### [What is asked]
Repeat word for word the lines from the top of the records through the line containing "s.bm = bmesh.new()", and skip the pictures.

---------- Record excerpts ----------

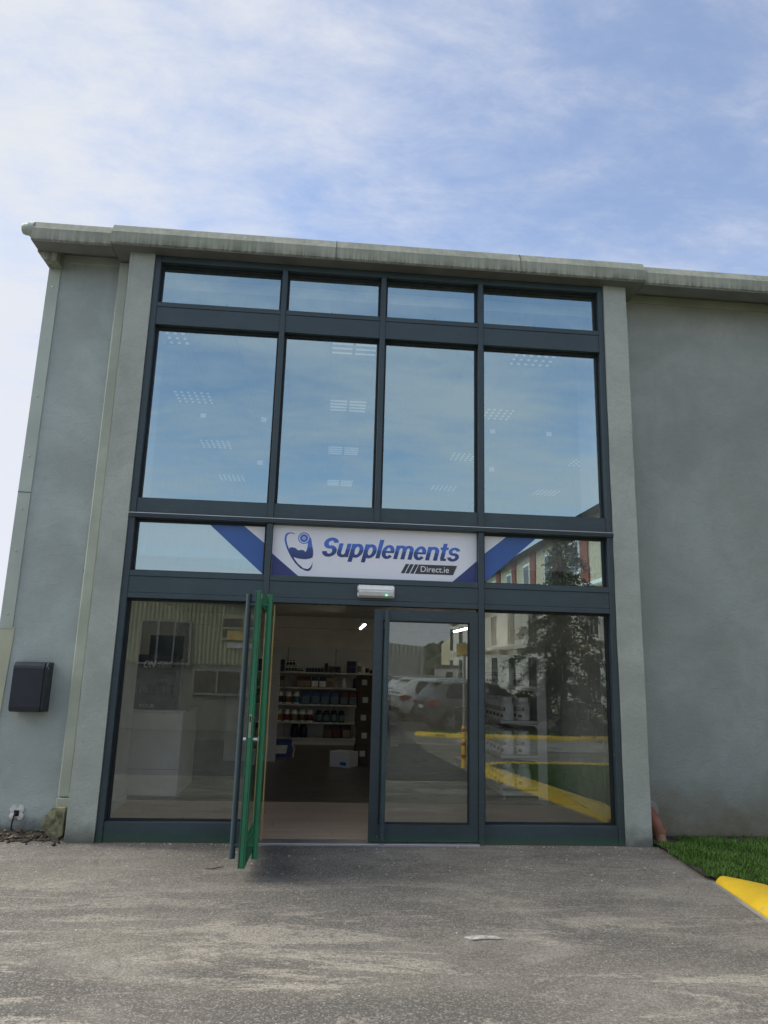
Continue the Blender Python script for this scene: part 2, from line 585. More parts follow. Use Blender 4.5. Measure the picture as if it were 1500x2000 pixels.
MT['slate'] = plain('slate_roof', (.11, .11, .115), .8, var=.2)
MT['upvc'] = plain('white_upvc', (.80, .81, .80), .35, var=.03)
MT['winglass'] = plain('dark_window_glass', (.03, .04, .045), .06, spec=.8)
MT['bark'] = plain('bark', (.085, .065, .045), .9, var=.4, vscale=14, bstr=.8, bscale=30)
MT['needle'] = plain('conifer_needles', (.030, .045, .022), .7, var=.5, vscale=5)
MT['hill'] = plain('wooded_hill', (.035, .05, .022), .9, var=.6, vscale=.12)
MT['yellow'] = plain('yellow_sleeve', (.70, .45, .03), .5)
MT['redband'] = plain('red_band', (.45, .03, .03), .5)
MT['galv'] = plain('galvanised_steel', (.40, .41, .42), .45, metal=.6)
MT['poster'] = plain('yellow_poster', (.62, .45, .12), .6, var=.4, vscale=5)


# ------------------------------------------------------------------ mesh helpers
def link(o, parent=None):
    col.objects.link(o)
    if parent is not None:
        o.parent = parent
    return o


def tag(o, label, cat=None, group=None, kind=None):
    if label:
        o['label'] = label
    if cat:
        o['category'] = cat
    if group:
        o['group'] = group
    if kind:
        o['kind'] = kind
    return o


def thing(name, loc, label, cat, group=None, rz=0.0):
    o = bpy.data.objects.new(name, None)
    o.empty_display_size = .1
    o.location = loc
    o.rotation_euler = (0, 0, rz)
    link(o)
    return tag(o, label, cat, group)


class MB:
    """collects shapes for one mesh"""

    def __init__(s):
        s.bm = bmesh.new()

    def box(s, x0, x1, y0, y1, z0, z1, bev=0.0, seg=1):
        r = bmesh.ops.create_cube(s.bm, size=1)
        vs = r['verts']
        for v in vs:
            v.co = Vector(((x0 + x1) / 2 + v.co.x * (x1 - x0), (y0 + y1) / 2 + v.co.y * (y1 - y0), (z0 + z1) / 2 + v.co.z * (z1 - z0)))
        if bev > 0:
            es = list({e for v in vs for e in v.link_edges})
            bmesh.ops.bevel(s.bm, geom=es, offset=bev, segments=seg, affect='EDGES', clamp_overlap=True)
        return s

    def tube(s, pts, r, n=10, caps=True):
        pts = [Vector(p) for p in pts]
        rs = r if isinstance(r, (list, tuple)) else [r] * len(pts)
        rings = []
        t0 = (pts[1] - pts[0]).normalized()
        a = t0.orthogonal().normalized()
        for i, p in enumerate(pts):
            tt = (pts[min(i + 1, len(pts) - 1)] - pts[max(i - 1, 0)]).normalized()
            a = (a - tt * a.dot(tt)).normalized()
            b = tt.cross(a)
            rings.append([s.bm.verts.new(p + (a * math.cos(2 * math.pi * k / n) + b * math.sin(2 * math.pi * k / n)) * rs[i]) for k in range(n)])
        for i in range(len(rings) - 1):
            for k in range(n):
                s.bm.faces.new((rings[i][k], rings[i][(k + 1) % n], rings[i + 1][(k + 1) % n], rings[i + 1][k]))
        if caps:
            s.bm.faces.new(rings[0][::-1])
            s.bm.faces.new(rings[-1])
        return s

    def lathe(s, prof, c=(0, 0, 0), n=20, axis='Z'):
        rings = []
        for r, h in prof:
            ring = []
            for k in range(n):
                a = 2 * math.pi * k / n
                x, y = r * math.cos(a), r * math.sin(a)
                v = (x, y, h) if axis == 'Z' else (x, h, y) if axis == 'Y' else (h, x, y)
                ring.append(s.bm.verts.new(Vector(c) + Vector(v)))
            rings.append(ring)
        for i in range(len(rings) - 1):
            for k in range(n):
                s.bm.faces.new((rings[i][k], rings[i][(k + 1) % n], rings[i + 1][(k + 1) % n], rings[i + 1][k]))
        s.bm.faces.new(rings[0][::-1])
        s.bm.faces.new(rings[-1])
        return s

    def prism(s, poly, d0, d1, axis='Y'):
        """extrude a 2-D outline; axis Y: (x,z), X: (y,z), Z: (x,y)"""
        def P(a, b, d):
            return (a, d, b) if axis == 'Y' else (d, a, b) if axis == 'X' else (a, b, d)
        A = [s.bm.verts.new(P(a, b, d0)) for a, b in poly]
        B = [s.bm.verts.new(P(a, b, d1)) for a, b in poly]
        n = len(poly)
        s.bm.faces.new(A)
        s.bm.faces.new(B[::-1])
        for i in range(n):
            s.bm.faces.new((A[i], B[i], B[(i + 1) % n], A[(i + 1) % n]))
        return s

    def quad(s, *p):
        s.bm.faces.new([s.bm.verts.new(q) for q in p])
        return s

    def mesh(s, name, mat, smooth=False):
        bmesh.ops.recalc_face_normals(s.bm, faces=s.bm.faces[:])
        me = bpy.data.meshes.new(name)
        s.bm.to_mesh(me)
        s.bm.free()
        me.materials.append(mat)
        if smooth:
            for p in me.polygons:
                p.use_smooth = True
            try:
                me.set_sharp_from_angle(angle=R(38))
            except Exception:
                pass
        return me

    def build(s, name, mat, parent=None, smooth=False, loc=(0, 0, 0)):
        o = bpy.data.objects.new(name, s.mesh(name, mat, smooth))
        o.location = loc
        return link(o, parent)


def box(name, x0, x1, y0, y1, z0, z1, mat, parent=None, bev=0.0):
    return MB().box(x0, x1, y0, y1, z0, z1, bev).build(name, mat, parent)


def copy_tree(o, parent=None):
    c = o.copy()
    col.objects.link(c)
    c.parent = parent
    for ch in list(o.children):
        copy_tree(ch, c)
    return c


def text_mesh(txt, size, offset=0.0, extrude=.0008, spacing=1.0, shear=0.0, align='LEFT'):
    cu = bpy.data.curves.new('txt', 'FONT')
    cu.body = txt
    cu.size = size
    cu.offset = offset
    cu.extrude = extrude
    cu.space_character = spacing
    cu.shear = shear
    cu.align_x = align
    cu.resolution_u = 6
    ob = bpy.data.objects.new('txt', cu)
    col.objects.link(ob)
    dg = bpy.context.evaluated_depsgraph_get()
    me = bpy.data.meshes.new_from_object(ob.evaluated_get(dg))
    bpy.data.objects.remove(ob)
    bpy.data.curves.remove(cu)
    return me


def put_text(name, txt, x0, x1, z0, z1, y, mat, parent, offset=0.0, shear=0.0, spacing=1.0, plane='XZ', flip=1):
    """lettering fitted into a rectangle, raised a hair from its surface"""
    me = text_mesh(txt, 1.0, offset, .004, spacing, shear)
    n = len(me.vertices)
    a = np.empty(n * 3)
    me.vertices.foreach_get('co', a)
    a = a.reshape(-1, 3)
    mn, mx_ = a.min(0), a.max(0)
    X = x0 + (a[:, 0] - mn[0]) / (mx_[0] - mn[0]) * (x1 - x0)
    Z = z0 + (a[:, 1] - mn[1]) / (mx_[1] - mn[1]) * (z1 - z0)
    D = y - flip * (a[:, 2] - mn[2]) / (mx_[2] - mn[2]) * .0016
    o3 = np.stack([X, D, Z], 1) if plane == 'XZ' else np.stack([D, X, Z], 1)
    me.vertices.foreach_set('co', o3.ravel())
    me.materials.clear()
    me.materials.append(mat)
    me.update()
    o = bpy.data.objects.new(name, me)
    return link(o, parent)


def gz(y):
    """the yard falls gently away from the shop"""
    return max(-.5, .042 * min(0.0, y))


# ------------------------------------------------------------------ ground
ys = [-900, -300, -120, -60, -30, -20, -14, -12, -11.905, -9, -7, -5, -3, -1.5, -.5, 0.0, .6, 5, 15, 60, 300, 900]
xs_ = [-900, -200, -60, -20, -8, -3, 0, 3, 6, 10, 20, 60, 200, 900]
bm = bmesh.new()
gv = [[bm.verts.new((x, y, gz(y))) for x in xs_] for y in ys]
for j in range(len(ys) - 1):
    for i in range(len(xs_) - 1):
        bm.faces.new((gv[j][i], gv[j][i + 1], gv[j + 1][i + 1], gv[j + 1][i]))
me = bpy.data.meshes.new('ground')
bm.to_mesh(me)
bm.free()
me.materials.append(MT['ground'])
g = link(bpy.data.objects.new('ground', me))
tag(g, 'worn grey asphalt yard with pale scuffs in front of the shop', kind='structure')


# ------------------------------------------------------------------ the shop building
B = thing('shop_building', (0, 0, 0), 'grey rendered two-storey shop unit with a tall dark-framed glass entrance bay', 'building')
WY = .30                                   # face of the flanking walls
wl = box('wall', -1.185, -.262, WY, WY + .25, -.3, 5.86, MT['wall_left'], B)
wr = box('wall', 5.130, 34, WY, WY + .25, -.3, 5.86, MT['wall'], B)
tag(wl, 'narrow left wall of grey render'), tag(wr, 'right wall of grey render with brown splash stain')
box('side_wall', -1.185, -.985, WY + .252, 15, -.3, 5.86, MT['wall_left'], B)
box('back_wall', -1.185, 34, 15.003, 15.2, -.3, 5.86, MT['wall'], B)
box('side_wall', 33.8, 34, WY + .252, 15, -.3, 5.86, MT['wall'], B)
rf = box('roof', -1.16, 33.9, .32, 15.1, 5.90, 6.02, MT['slate'], B)


def pilaster(x0, x1):
    mb = MB()
    nz = 26
    bmm = mb.bm
    # slightly wavering hand-finished arrises
    cols_ = []
    for k in range(nz + 1):
        z = -.12 + (5.803 + .12) * k / nz
        j = lambda: random.uniform(-.0035, .0035)
        foot = .008 if k < 1 else 0
        cols_.append([bmm.verts.new(p) for p in ((x0 - foot + j(), -.02 - foot + j(), z), (x1 + j() * .4, -.02 - foot + j(), z), (x1, .26, z), (x0 + j(), .34, z))])
    for k in range(nz):
        for i in range(4):
            bmm.faces.new((cols_[k][i], cols_[k][(i + 1) % 4], cols_[k + 1][(i + 1) % 4], cols_[k + 1][i]))
    bmm.faces.new(cols_[-1])
    return mb.build('pilaster', MT['pil'], B)


pilaster(-.256, -.002)
pilaster(4.872, 5.126)


# cornice: two-facet profile with a lip, returned at its ends
def cornice(x0, x1, yf, z0, z1, yb, name='cornice'):
    prof = [(yf + .055, z1), (yf + .006, z0 + .145), (yf, z0 + .135), (yf, z0 + .012), (yf + .012, z0), (yb, z0), (yb, z1)]
    return MB().prism(prof, x0, x1, 'X').build(name, MT['cornice'], B)


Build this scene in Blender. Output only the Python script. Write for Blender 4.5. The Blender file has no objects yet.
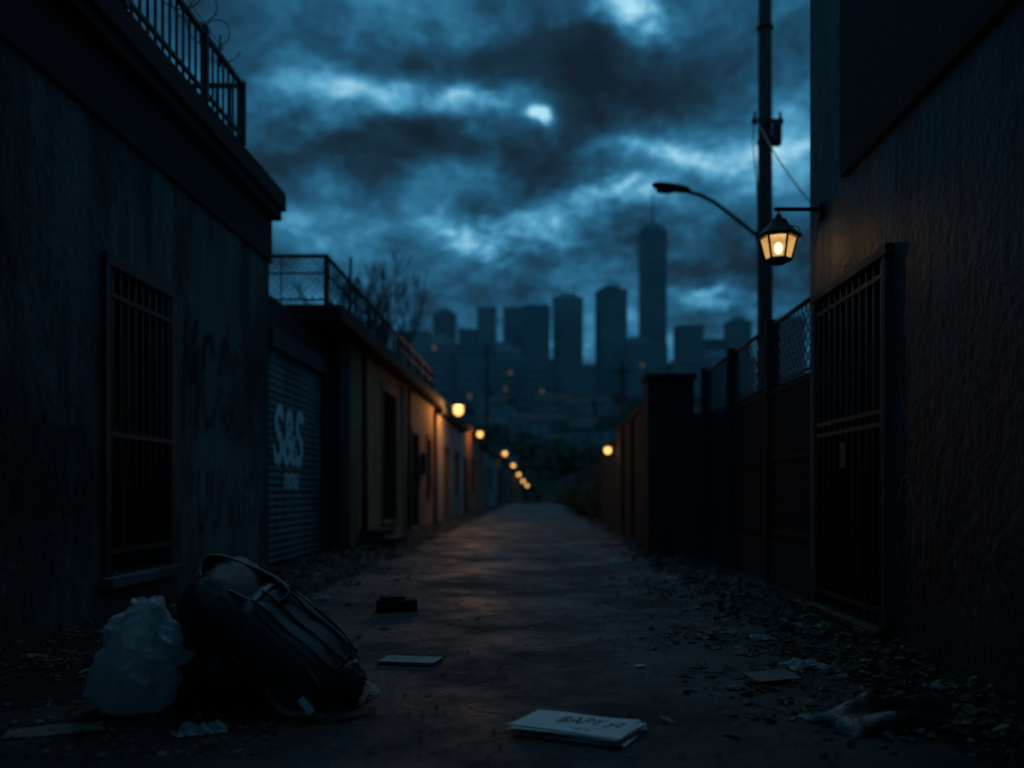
import bpy, math, random
from mathutils import Vector, Matrix, noise
random.seed(7)
R=random.Random(11)
sc=bpy.context.scene
sc.view_settings.view_transform='Standard'
sc.view_settings.look='None'
sc.view_settings.exposure=0
H=0.9; F=900.0
def gz(y):
    if y<58: return 0.0
    if y<170: return -(y-58)*0.018
    z=-112*0.018
    t=(y-170)
    if y<650: return z+ t*0.155*min(1,t/60+.15)
    z2=z+480*0.155
    return z2+ (y-650)*0.02
# ---------------- builder
class MB:
    def __init__(s): s.v=[];s.f=[];s.m=[];s.sm=[]
    def face(s,pts,m=0,sm=False):
        n=len(s.v); s.v+= [tuple(p) for p in pts]; s.f.append(tuple(range(n,n+len(pts)))); s.m.append(m); s.sm.append(sm)
    def box(s,x0,x1,y0,y1,z0,z1,m=0,M=None):
        P=[Vector(p) for p in [(x0,y0,z0),(x1,y0,z0),(x1,y1,z0),(x0,y1,z0),(x0,y0,z1),(x1,y0,z1),(x1,y1,z1),(x0,y1,z1)]]
        if M: P=[M@p for p in P]
        n=len(s.v); s.v+=[tuple(p) for p in P]
        for q in [(0,3,2,1),(4,5,6,7),(0,1,5,4),(1,2,6,5),(2,3,7,6),(3,0,4,7)]:
            s.f.append(tuple(n+i for i in q)); s.m.append(m); s.sm.append(False)
    def tube(s,pts,r,n=8,m=0,closed=False,caps=True):
        pts=[Vector(p) for p in pts]; N=len(pts)
        rs=r if isinstance(r,(list,tuple)) else [r]*N
        base=len(s.v); up=None
        for i,p in enumerate(pts):
            if closed: d=pts[(i+1)%N]-pts[i-1]
            else: d=pts[min(i+1,N-1)]-pts[max(i-1,0)]
            if d.length<1e-9: d=Vector((0,0,1))
            d.normalize()
            if up is None:
                up=Vector((0,0,1)) if abs(d.z)<.9 else Vector((1,0,0))
            a=d.cross(up)
            if a.length<1e-4: a=d.cross(Vector((0,1,0.1)))
            a.normalize(); b=a.cross(d).normalized(); up=b
            for k in range(n):
                t=2*math.pi*k/n
                s.v.append(tuple(p+a*math.cos(t)*rs[i]+b*math.sin(t)*rs[i]))
        L=N if closed else N-1
        for i in range(L):
            j=(i+1)%N
            for k in range(n):
                k2=(k+1)%n
                s.f.append((base+i*n+k,base+i*n+k2,base+j*n+k2,base+j*n+k)); s.m.append(m); s.sm.append(n>4)
        if caps and not closed:
            s.f.append(tuple(base+k for k in range(n))[::-1]); s.m.append(m); s.sm.append(False)
            s.f.append(tuple(base+(N-1)*n+k for k in range(n))); s.m.append(m); s.sm.append(False)
    def grid(s,fn,nu,nv,m=0,sm=True,wrapu=False):
        base=len(s.v)
        for j in range(nv+1):
            for i in range(nu if wrapu else nu+1):
                s.v.append(tuple(fn(i/nu,j/nv)))
        W=nu if wrapu else nu+1
        for j in range(nv):
            for i in range(nu):
                i2=(i+1)%nu if wrapu else i+1
                s.f.append((base+j*W+i,base+j*W+i2,base+(j+1)*W+i2,base+(j+1)*W+i)); s.m.append(m); s.sm.append(sm)
    def obj(s,name,mats,parent=None,bevel=0):
        me=bpy.data.meshes.new(name); me.from_pydata(s.v,[],s.f); 
        for mt in mats: me.materials.append(mt)
        me.polygons.foreach_set('material_index',s.m)
        me.polygons.foreach_set('use_smooth',s.sm)
        me.update()
        o=bpy.data.objects.new(name,me); sc.collection.objects.link(o)
        if parent: o.parent=parent
        if bevel:
            b=o.modifiers.new('bevel','BEVEL'); b.width=bevel; b.segments=2; b.limit_method='ANGLE'
        return o
def empty(name):
    o=bpy.data.objects.new(name,None); sc.collection.objects.link(o); return o
# ---------------- materials
def mk(name):
    m=bpy.data.materials.new(name); m.use_nodes=True; nt=m.node_tree
    return m,nt,nt.nodes['Principled BSDF']
def surf(name,c1,c2,scale=3,rough=.8,bump=.3,bscale=25,stretch=(1,1,1),stain=None,metal=0,rvar=.1,stain_scale=.8,spec=.4,brick=False,dist=.02):
    m,nt,b=mk(name); N=nt.nodes; L=nt.links
    tc=N.new('ShaderNodeTexCoord'); mp=N.new('ShaderNodeMapping'); mp.inputs['Scale'].default_value=stretch
    L.new(tc.outputs['Object'],mp.inputs['Vector'])
    n1=N.new('ShaderNodeTexNoise'); n1.inputs['Scale'].default_value=scale; n1.inputs['Detail'].default_value=6; n1.inputs['Roughness'].default_value=.65
    L.new(mp.outputs[0],n1.inputs['Vector'])
    r=N.new('ShaderNodeValToRGB'); r.color_ramp.elements[0].position=.35; r.color_ramp.elements[1].position=.65
    r.color_ramp.elements[0].color=(*c1,1); r.color_ramp.elements[1].color=(*c2,1)
    L.new(n1.outputs['Fac'],r.inputs[0]); col=r.outputs[0]
    n2=N.new('ShaderNodeTexNoise'); n2.inputs['Scale'].default_value=bscale; n2.inputs['Detail'].default_value=5
    L.new(tc.outputs['Object'],n2.inputs['Vector']); hgt=n2.outputs['Fac']
    if brick:
        cx=N.new('ShaderNodeSeparateXYZ'); L.new(tc.outputs['Object'],cx.inputs[0])
        cb=N.new('ShaderNodeCombineXYZ'); L.new(cx.outputs['Y'],cb.inputs['X']); L.new(cx.outputs['Z'],cb.inputs['Y'])
        bt=N.new('ShaderNodeTexBrick'); bt.inputs['Scale'].default_value=1; bt.inputs['Brick Width'].default_value=.25; bt.inputs['Row Height'].default_value=.085; bt.inputs['Mortar Size'].default_value=.008
        bt.inputs['Color1'].default_value=(.75,.75,.75,1); bt.inputs['Color2'].default_value=(1.1,1.05,1,1); bt.inputs['Mortar'].default_value=(.45,.5,.5,1)
        L.new(cb.outputs[0],bt.inputs['Vector'])
        mx=N.new('ShaderNodeMix'); mx.data_type='RGBA'; mx.blend_type='MULTIPLY'; mx.inputs[0].default_value=1
        L.new(col,mx.inputs[6]); L.new(bt.outputs['Color'],mx.inputs[7]); col=mx.outputs[2]
    if stain:
        n3=N.new('ShaderNodeTexNoise'); n3.inputs['Scale'].default_value=stain_scale; n3.inputs['Detail'].default_value=9; n3.inputs['Roughness'].default_value=.7
        mp3=N.new('ShaderNodeMapping'); mp3.inputs['Scale'].default_value=(1,1,.35); L.new(tc.outputs['Object'],mp3.inputs['Vector']); L.new(mp3.outputs[0],n3.inputs['Vector'])
        r3=N.new('ShaderNodeValToRGB'); r3.color_ramp.elements[0].position=.44; r3.color_ramp.elements[1].position=.56
        L.new(n3.outputs['Fac'],r3.inputs[0])
        mx=N.new('ShaderNodeMix'); mx.data_type='RGBA'; mx.inputs[7].default_value=(*stain,1)
        mm=N.new('ShaderNodeMath'); mm.operation='MULTIPLY'; mm.inputs[1].default_value=.85; L.new(r3.outputs[0],mm.inputs[0])
        L.new(mm.outputs[0],mx.inputs[0]); L.new(col,mx.inputs[6]); col=mx.outputs[2]
        ha=N.new('ShaderNodeMath'); ha.operation='MULTIPLY_ADD'; L.new(r3.outputs[0],ha.inputs[0]); ha.inputs[1].default_value=-.35; L.new(hgt,ha.inputs[2]); hgt=ha.outputs[0]
    L.new(col,b.inputs['Base Color'])
    b.inputs['Metallic'].default_value=metal; b.inputs['Specular IOR Level'].default_value=spec
    mr=N.new('ShaderNodeMapRange'); mr.inputs[3].default_value=rough-rvar; mr.inputs[4].default_value=min(1,rough+rvar)
    L.new(n1.outputs['Fac'],mr.inputs[0]); L.new(mr.outputs[0],b.inputs['Roughness'])
    bp=N.new('ShaderNodeBump'); bp.inputs['Strength'].default_value=bump; bp.inputs['Distance'].default_value=dist
    L.new(hgt,bp.inputs['Height']); L.new(bp.outputs[0],b.inputs['Normal'])
    return m
def lampmat(name,col,st,transp=0.5):
    m,nt,b=mk(name); N=nt.nodes; L=nt.links
    e=N.new('ShaderNodeEmission'); e.inputs[0].default_value=(*col,1); e.inputs[1].default_value=st
    t=N.new('ShaderNodeBsdfTransparent'); mx=N.new('ShaderNodeMixShader'); mx.inputs[0].default_value=transp
    L.new(e.outputs[0],mx.inputs[1]); L.new(t.outputs[0],mx.inputs[2]); L.new(mx.outputs[0],N['Material Output'].inputs[0])
    return m
def fadedpaint(name,col,thr=.45,amt=1):
    m,nt,b=mk(name); N=nt.nodes; L=nt.links
    b.inputs['Base Color'].default_value=(*col,1); b.inputs['Roughness'].default_value=.85; b.inputs['Specular IOR Level'].default_value=.2
    n=N.new('ShaderNodeTexNoise'); n.inputs['Scale'].default_value=14; n.inputs['Detail'].default_value=8
    tc=N.new('ShaderNodeTexCoord'); L.new(tc.outputs['Object'],n.inputs['Vector'])
    r=N.new('ShaderNodeValToRGB'); r.color_ramp.elements[0].position=thr-.08; r.color_ramp.elements[1].position=thr+.1
    r.color_ramp.elements[1].color=(amt,amt,amt,1)
    L.new(n.outputs['Fac'],r.inputs[0]); L.new(r.outputs[0],b.inputs['Alpha'])
    return m
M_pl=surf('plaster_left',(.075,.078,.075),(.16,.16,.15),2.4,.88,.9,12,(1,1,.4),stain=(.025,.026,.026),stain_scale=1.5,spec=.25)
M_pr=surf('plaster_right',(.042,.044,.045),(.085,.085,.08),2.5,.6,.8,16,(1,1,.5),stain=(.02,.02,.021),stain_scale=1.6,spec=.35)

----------

### [Final result]
Continue the Blender Python script for this scene: part 2, from line 585. More parts follow. Use Blender 4.5. Measure the picture as if it were 1500x2000 pixels.
MT['slate'] = plain('slate_roof', (.11, .11, .115), .8, var=.2)
MT['upvc'] = plain('white_upvc', (.80, .81, .80), .35, var=.03)
MT['winglass'] = plain('dark_window_glass', (.03, .04, .045), .06, spec=.8)
MT['bark'] = plain('bark', (.085, .065, .045), .9, var=.4, vscale=14, bstr=.8, bscale=30)
MT['needle'] = plain('conifer_needles', (.030, .045, .022), .7, var=.5, vscale=5)
MT['hill'] = plain('wooded_hill', (.035, .05, .022), .9, var=.6, vscale=.12)
MT['yellow'] = plain('yellow_sleeve', (.70, .45, .03), .5)
MT['redband'] = plain('red_band', (.45, .03, .03), .5)
MT['galv'] = plain('galvanised_steel', (.40, .41, .42), .45, metal=.6)
MT['poster'] = plain('yellow_poster', (.62, .45, .12), .6, var=.4, vscale=5)


# ------------------------------------------------------------------ mesh helpers
def link(o, parent=None):
    col.objects.link(o)
    if parent is not None:
        o.parent = parent
    return o


def tag(o, label, cat=None, group=None, kind=None):
    if label:
        o['label'] = label
    if cat:
        o['category'] = cat
    if group:
        o['group'] = group
    if kind:
        o['kind'] = kind
    return o


def thing(name, loc, label, cat, group=None, rz=0.0):
    o = bpy.data.objects.new(name, None)
    o.empty_display_size = .1
    o.location = loc
    o.rotation_euler = (0, 0, rz)
    link(o)
    return tag(o, label, cat, group)


class MB:
    """collects shapes for one mesh"""

    def __init__(s):
        s.bm = bmesh.new()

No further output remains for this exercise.